BMO senior economist Benjamin Reitzes said Friday’s inflation figures were very consistent with the Bank of Canada’s message that the economy still has a way to go.

“There is still a lot of spare capacity in the economy and until inflation picks up they’ll probably stick with that narrative,” he said in an interview.

“It will keep them kind of singing the same tune.”

TD senior economist James Marple said the presence of soft inflation despite improving growth suggests Canada still has room to expand, particularly for an economy still recovering from the oil-price shock.

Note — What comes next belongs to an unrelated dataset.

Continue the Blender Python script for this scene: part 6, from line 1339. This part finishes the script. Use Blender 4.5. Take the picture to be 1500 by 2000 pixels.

Economists also noted a slowing pace for three measures released Friday by Statistics Canada for core or underlying inflation. These readings, which are designed to strip away more volatile components, are closely watched by the Bank of Canada.

National Bank senior economist Matthieu Arseneau wrote in a note to clients that underlying inflation usually takes three to five quarters to catch up to other economic data points.

“For this reason, we continue to expect core CPI to speed up in 2017 in line with the recent economic momentum,” Arseneau wrote.

Statistics Canada’s numbers Friday showed some of the biggest downward forces on inflation were lower prices for clothing and footwear, which declined 0.9 per cent, and food, which fell 1.9 per cent.

A closer look at the data showed that, compared with a year earlier, the cost of fresh fruit dropped 12.4 per cent while fresh vegetable prices fell 10.2 per cent.

The agency said higher costs for transportation and shelter made big contributions to the upward pressure on prices. For example, gas prices increased 15.2 per cent last month.

Higher prices for travel tours, which rose at a 6.8 per cent rate, were also among the primary contributors to the change in inflation.

Excluding food and energy prices, the report said annual inflation was up 1.7 per cent last month, which follows a two per cent increase in February.

Across Canada, Prince Edward Island was the only province that saw its annual inflation rate accelerate last month.